David Eisenhower speaks about his grandfather and D-Day during visit to UNO

By: Hanna Stock & Phillip Lemen

Many remember Dwight D. Eisenhower as the 34th U.S. President and his part in the historic D-Day invasion at Normandy during World War II. However, his grandson Dwight David Eisenhower II, remembers him not as a historian but as a person. 

Dwight David Eisenhower II was the oldest grandchild of Dwight and Mamie Eisenhower, and a frequent visitor to the White House as a boy.

Eisenhower II spoke to a crowd at the University of Nebraska at Omaha (UNO) during the 75th anniversary year of the D-Day invasion. In his own perspective, he answered questions from the audience about his experience and the historic significance of D-Day and his grandfather’s legacy. 

“The aspects of D-Day that will never die is that it stands in the monuments of ingenuity of what America was and the ingenuity of a free society,” Eisenhower II said. 

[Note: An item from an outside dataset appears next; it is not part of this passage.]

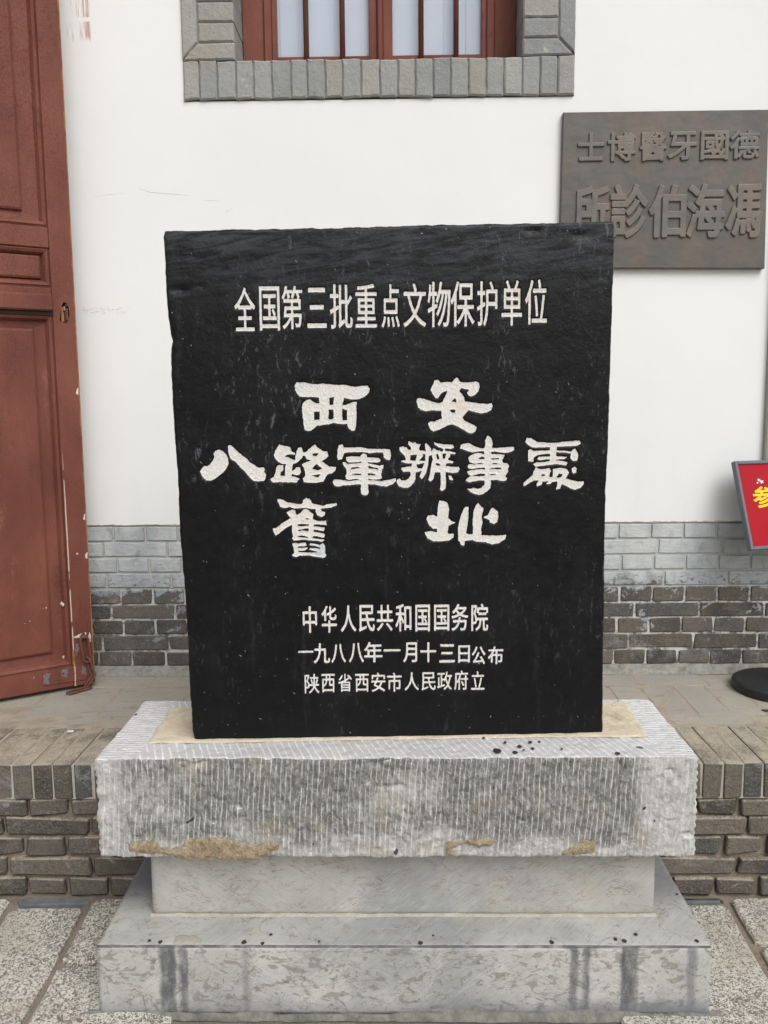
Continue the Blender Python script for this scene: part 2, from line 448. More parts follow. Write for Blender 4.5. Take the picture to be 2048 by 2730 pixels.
def mat_smooth_stone(name, stains=None, z0=0.0, z1=0.16, tint=(0.40, 0.405, 0.385)):
    """sawn limestone blocks of the foot: diagonal saw scratches, brown seams, run-off stains"""
    m = Mat(name, 0.62, 0.35)
    p = m.opos
    x, y, z = m.sep(p)
    N = m.sep(m.geo.outputs['Normal'])
    ist = m.step(N[2], 0.6, 0.8)
    big = m.noise(p, 4.5, 5, 0.6)
    c = m.mix(m.step(big, 0.35, 0.68), tint, tuple(min(1, v * 1.28) for v in tint))
    c = m.mix(m.step(m.noise(p, 3.0, 4, 0.6), 0.50, 0.68, 0, 0.6), c, (0.25, 0.262, 0.275))
    c = m.mix(m.mul(m.step(m.noise(p, 38, 5, 0.75), 0.50, 0.66), 0.4), c, (0.26, 0.255, 0.235))
    c = m.mix(m.step(m.noise(m.map(p, (1, 1, 1), (0, 0, 0), (3, 1, 7)), 5, 4, 0.6), 0.58, 0.72, 0, 0.4), c, (0.45, 0.40, 0.31))
    # diagonal scratches
    s1 = m.noise(m.grain(p, (0, rad(-32), 0), (22, 12, 330)), 1, 3, 0.65)
    s2 = m.noise(m.grain(p, (0, rad(38), 0), (22, 12, 300)), 1, 3, 0.65)
    st = m.noise(m.grain(p, (0, 0, rad(38)), (230, 12, 9)), 1, 4, 0.7)
    sw = m.step(m.noise(p, 3.5, 2), 0.48, 0.52)
    sf = m.mix(sw, s1, s2)
    scr = m.mix(ist, sf, st)
    c = m.mix(m.step(scr, 0.54, 0.68, 0, 0.38), c, (0.56, 0.565, 0.55))
    c = m.mix(m.step(scr, 0.46, 0.32, 0, 0.32), c, (0.20, 0.205, 0.20))
    # brown hairline seams, more or less level
    v_ = m.noise(m.map(p, (1, 1, 3.0)), 13, 6, 0.65, 0.8)
    seam = m.mul(m.step(m.math('ABSOLUTE', m.sub(v_, 0.5)), 0.003, 0.012, 1, 0), m.step(m.noise(p, 16, 4), 0.40, 0.60))
    c = m.mix(m.mul(seam, 0.8), c, (0.19, 0.135, 0.09))
    if stains:
        blot = m.mul(m.step(m.noise(m.map(p, (1, 1, 1.9)), 21, 5, 0.65, 1.3), 0.545, 0.58), m.sub(1.0, ist))
        c = m.mix(m.mul(blot, 0.62), c, (0.185, 0.175, 0.145))
        blot2 = m.mul(m.step(m.noise(p, 60, 4, 0.7, 1.0), 0.60, 0.65), m.sub(1.0, ist))
        c = m.mix(m.mul(blot2, 0.6), c, (0.13, 0.125, 0.115))
        stops = []
        for a, b, k in stains:
            w = 0.003
            stops += [(a - w, 0.0), (a + w, k), (b - w, k), (b + w, 0.0)]
        stops = [(max(0, min(1, (s_ + 0.69) / 1.38)), v2) for s_, v2 in stops]
        xs = m.math('DIVIDE', m.add(m.add(x, m.mul(m.sub(m.noise(p, 22, 4, 0.7), 0.5), 0.014)), 0.69), 1.38)
        r = m.ramp(xs, [(0.0, 0.0)] + stops)
        sm = m.mul(m.mul(r, m.sub(1.0, ist)), m.step(m.noise(m.map(p, (3, 1, 1)), 14, 6, 0.7), 0.30, 0.62, 0.45, 1.0))
        c = m.mix(sm, c, (0.085, 0.09, 0.10))
        # darker bluish bottom edge, stronger on the right half
        db = m.mul(m.step(m.add(z, m.mul(m.noise(p, 9, 4), 0.06)), 0.085, 0.03), m.step(x, -0.1, 0.5, 0.45, 0.85))
        c = m.mix(m.mul(db, m.sub(1.0, ist)), c, (0.15, 0.165, 0.185))
        # dark blue-grey marks on top, towards the back corners
        tm = m.mul(m.mul(ist, 0.85), m.mul(m.step(m.math('ABSOLUTE', x), 0.52, 0.60), m.step(m.add(y, m.mul(big, 0.25)), -0.98, -0.84)))
        c = m.mix(m.mul(tm, 0.8), c, (0.125, 0.13, 0.145))
        # thin dark crust along the front arris
        ar = m.mul(m.step(z, z1 - 0.0060, z1 - 0.0035), m.step(m.add(y, m.mul(m.noise(p, 60, 3), 0.003)), -1.1995, -1.1975, 1, 0))
        c = m.mix(m.mul(ar, m.step(m.noise(p, 30, 4), 0.3, 0.6, 0.5, 0.95)), c, (0.075, 0.078, 0.08))
    m.color(c)
    m.rough(m.step(big, 0.3, 0.7, 0.5, 0.72))
    m.bump((m.noise(p, 12, 4), 0.2, 0.006), (scr, 0.35, 0.0012), (m.noise(p, 150, 3, 0.7), 0.3, 0.001))
    return m.m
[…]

Eisenhower was a supreme allied commander in Europe, and he had the role of planning and executing Normandy landings. The allies; U.S., Canada, Britain, and France attacked and were successful that day against the German forces. 

“Eisenhower wrote a note that he intended to release in the event that the landings fail,” Eisenhower II said. “it’s a famous note because in it he takes complete responsibility for the failures of the landings, if we were defeated.”

Young Eisenhower II met many of the leading figures from World War II at his grandfather’s dinner table, but he rarely was able to talk with them about the conflict.